Dalam sebuah hadits riwayat Ahmad, Rasulullah bersabda: “ Barang siapa yang mengalungkan Tamimah, maka sesungguhnya ia telah Musyrik. (Hadits Shahih)”. Tamimah, menurut al-Mundziri artinya untaian kalung yang dipakai guna mengusir penyakit. (Keyakinan terhadap tamimah) ini adalah kejahilan dan kesesatan. Sebab tidak ada sesuatupun yang dapat menghalangi atau menolak apapun kecuali Allah. Berdasarkan hadits ini, memakai Tamimah atau kalung apa saja untuk tujuan perlindungan diri dari ganguan setan, ganguan roh jahat, penyembuhan penyakit atau tolak bala’, adalah termasuk syirik yang harus diberantas.
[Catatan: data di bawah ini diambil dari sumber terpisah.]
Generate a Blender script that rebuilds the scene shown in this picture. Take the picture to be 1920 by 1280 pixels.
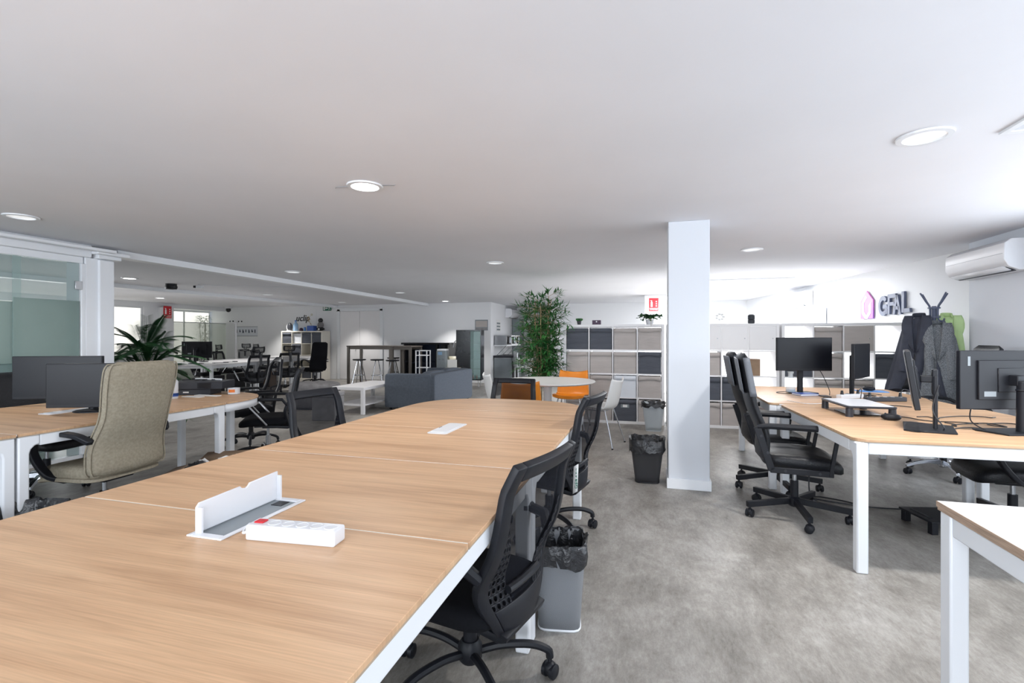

Demikianlah beberapa contah kemusyrikan yang sangat membudaya di tengah masyarakat. Masih banyak lagi contoh-contoh lain yang sangat membelenggu don mencengkaram keyakinan masyarakat antara lain:
1. Menyakini kesialan angka 13
2. Keyakinan jika menabrak kucing maka akan celaka
3. Keyakinan para sopir jika melewati jalan angker harus berpamitan terlebih dahulu kepada yang Mbau rekso tempat angker tersebut dengan membunyikan klakson.
4. Keyakinan bahwa tiap malam jum’at kliwon harus memberikan sesajian diperempatan-perempatan jalan.
5. Adat istiadat menginjak telor dan segala kegiatan yang mengiringi bagi pengantin
6. Memasang dekorasi dengan tandanan pisang pada pintu masuk halaman dalam pesta pengantin
7. Brobosan (melewati bawah) jenazah yang akan diberangkatkan ke kubur.
8. Menyakini kebenaran para dukun dan paranormal
9. Menyakini bahwa seekor kerbau dapat memberikan berkah.
10. Menyakini bahwa pusaka atau kereta keraton dapat memberikan berkah sehingga perlu dimandikan dan airnya dijadikan rebutan
11. Dan berbagai contoh kemusyrikan lain yang tidak mungkin disebutkan satu persatu.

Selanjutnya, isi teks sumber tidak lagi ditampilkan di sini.